Before I ring I find a normal landline number for the company (not an 0845) as I get daytime calls to a landline for free. I press the first option they give me and sound surprised when they tell me I’ve come through to the wrong number. They then transfer you as quickly as possible, no queues, to right department.

Karen Scott says:
26 April 2013

I have an app on my phone which not only connects me to a cheaper number, sometimes free but always within my price plan mins instead of 0845 but it also queues for you when stuck and will call you back when your call reaches the front if you wish it to (like the old BT number 5 thing someone mentioned)…love this app so much!!!

When trying to dodge the automated options I too press * again and again until it over-rides the system and passes me to a call centre…although sometimes I do wonder whether the automated service may have been more helpful 😉

Karra says:
26 April 2013

I had this dilemma today, trying to call HMRC about my tax code… after 10 minutes selecting my way through an automated voice recording I was told there was no one available to take my call, they advised me to call later and they hung up. 10 minutes later I tried the same thing, and the same happened again. Very frustrating.

The solution was simple. I went onto the website, http://www.saynoto0870.com and searched an alternative to the number. It came up with a landline. After a couple of rings and a very short wait I was put straight through to an operator. Hooray! No automated service and no waiting!

Best of all, my tax code is now sorted, and fingers crossed for a little tax rebate, woohoo!

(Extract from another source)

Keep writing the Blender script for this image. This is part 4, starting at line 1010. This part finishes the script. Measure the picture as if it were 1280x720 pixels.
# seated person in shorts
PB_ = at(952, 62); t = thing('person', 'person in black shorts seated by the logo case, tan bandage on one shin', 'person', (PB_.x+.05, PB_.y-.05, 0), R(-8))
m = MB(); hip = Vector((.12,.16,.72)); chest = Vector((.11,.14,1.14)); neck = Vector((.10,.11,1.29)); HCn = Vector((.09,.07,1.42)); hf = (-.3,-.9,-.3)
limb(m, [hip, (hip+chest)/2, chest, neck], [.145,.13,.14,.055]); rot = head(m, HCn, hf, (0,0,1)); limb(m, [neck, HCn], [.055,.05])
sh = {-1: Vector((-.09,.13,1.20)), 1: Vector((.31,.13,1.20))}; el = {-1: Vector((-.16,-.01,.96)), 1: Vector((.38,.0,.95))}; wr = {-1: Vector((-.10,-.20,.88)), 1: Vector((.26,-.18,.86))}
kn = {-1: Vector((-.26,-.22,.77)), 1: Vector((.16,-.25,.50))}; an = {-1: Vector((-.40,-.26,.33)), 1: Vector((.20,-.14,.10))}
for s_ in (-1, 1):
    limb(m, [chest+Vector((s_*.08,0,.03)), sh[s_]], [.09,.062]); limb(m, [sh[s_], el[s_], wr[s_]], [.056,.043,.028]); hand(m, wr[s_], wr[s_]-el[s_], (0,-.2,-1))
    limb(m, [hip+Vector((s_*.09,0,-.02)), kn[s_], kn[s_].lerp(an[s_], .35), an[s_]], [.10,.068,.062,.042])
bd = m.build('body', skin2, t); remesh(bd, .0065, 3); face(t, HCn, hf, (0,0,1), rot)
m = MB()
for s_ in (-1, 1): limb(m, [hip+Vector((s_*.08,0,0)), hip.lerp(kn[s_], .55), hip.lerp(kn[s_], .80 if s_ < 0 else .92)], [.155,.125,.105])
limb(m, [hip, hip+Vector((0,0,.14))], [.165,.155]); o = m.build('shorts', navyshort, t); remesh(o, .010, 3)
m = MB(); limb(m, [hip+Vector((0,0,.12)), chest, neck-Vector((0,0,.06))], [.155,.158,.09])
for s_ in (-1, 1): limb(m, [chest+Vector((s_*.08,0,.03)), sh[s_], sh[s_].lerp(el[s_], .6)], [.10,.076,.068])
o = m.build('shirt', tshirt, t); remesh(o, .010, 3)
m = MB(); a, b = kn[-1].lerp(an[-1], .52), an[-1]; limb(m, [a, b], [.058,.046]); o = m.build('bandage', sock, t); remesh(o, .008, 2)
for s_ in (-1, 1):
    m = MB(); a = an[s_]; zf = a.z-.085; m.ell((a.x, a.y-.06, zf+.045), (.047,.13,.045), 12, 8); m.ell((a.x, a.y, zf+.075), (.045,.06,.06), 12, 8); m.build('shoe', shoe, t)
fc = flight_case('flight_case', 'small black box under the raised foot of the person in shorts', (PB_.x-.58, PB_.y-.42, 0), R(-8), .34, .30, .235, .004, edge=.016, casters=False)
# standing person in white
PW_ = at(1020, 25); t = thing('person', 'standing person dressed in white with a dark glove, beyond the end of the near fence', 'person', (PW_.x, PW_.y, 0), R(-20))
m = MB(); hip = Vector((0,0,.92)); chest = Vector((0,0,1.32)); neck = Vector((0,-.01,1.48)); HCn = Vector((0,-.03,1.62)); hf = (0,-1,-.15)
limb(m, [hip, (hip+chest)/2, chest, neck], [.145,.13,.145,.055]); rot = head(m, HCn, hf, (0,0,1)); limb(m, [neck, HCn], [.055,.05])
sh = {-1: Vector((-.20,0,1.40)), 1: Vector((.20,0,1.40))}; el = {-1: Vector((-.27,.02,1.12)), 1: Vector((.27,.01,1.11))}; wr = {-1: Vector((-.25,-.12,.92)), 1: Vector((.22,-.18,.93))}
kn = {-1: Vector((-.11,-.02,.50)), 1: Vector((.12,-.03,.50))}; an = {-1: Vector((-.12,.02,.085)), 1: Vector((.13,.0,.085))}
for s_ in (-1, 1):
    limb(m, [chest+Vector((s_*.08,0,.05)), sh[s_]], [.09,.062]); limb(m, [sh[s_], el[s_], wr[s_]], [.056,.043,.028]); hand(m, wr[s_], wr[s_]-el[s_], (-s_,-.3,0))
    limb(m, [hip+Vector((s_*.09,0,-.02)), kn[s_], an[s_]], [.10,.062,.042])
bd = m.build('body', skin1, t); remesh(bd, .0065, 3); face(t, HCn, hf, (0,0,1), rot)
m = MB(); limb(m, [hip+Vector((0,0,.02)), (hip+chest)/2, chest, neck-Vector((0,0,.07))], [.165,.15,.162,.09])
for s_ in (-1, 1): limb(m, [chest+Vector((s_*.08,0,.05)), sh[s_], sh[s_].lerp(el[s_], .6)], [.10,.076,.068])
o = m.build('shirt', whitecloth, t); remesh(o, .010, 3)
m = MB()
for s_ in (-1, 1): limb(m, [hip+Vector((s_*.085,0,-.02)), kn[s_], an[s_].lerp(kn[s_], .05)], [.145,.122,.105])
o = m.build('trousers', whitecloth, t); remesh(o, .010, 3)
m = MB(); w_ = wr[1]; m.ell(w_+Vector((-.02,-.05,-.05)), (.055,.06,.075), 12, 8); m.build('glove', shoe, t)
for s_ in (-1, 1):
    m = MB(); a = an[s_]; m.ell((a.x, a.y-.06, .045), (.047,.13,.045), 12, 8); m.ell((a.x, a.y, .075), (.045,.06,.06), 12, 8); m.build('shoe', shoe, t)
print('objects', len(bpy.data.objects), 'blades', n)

If you don’t get satisfaction from a call centre within a reasonable length of time, tell the operator that you will present yourself at their head office reception to sort out your problem (assuming of course that the HO is within reasonable travelling distance – it and it works.

esther james says:
26 April 2013

Using social media is a good tool. If you tweet/message the company, you will usually et a response and someone offering to phone you back!

John Gunn says:
26 April 2013

I find that asking people to send you their complaints procedure usually works. Either they are a bit scared or they can’t be bothered getting it all together to send you!

Becky Downey says:
26 April 2013

visit saynoto0870.com helps – a far cheaper call, and sometimes free!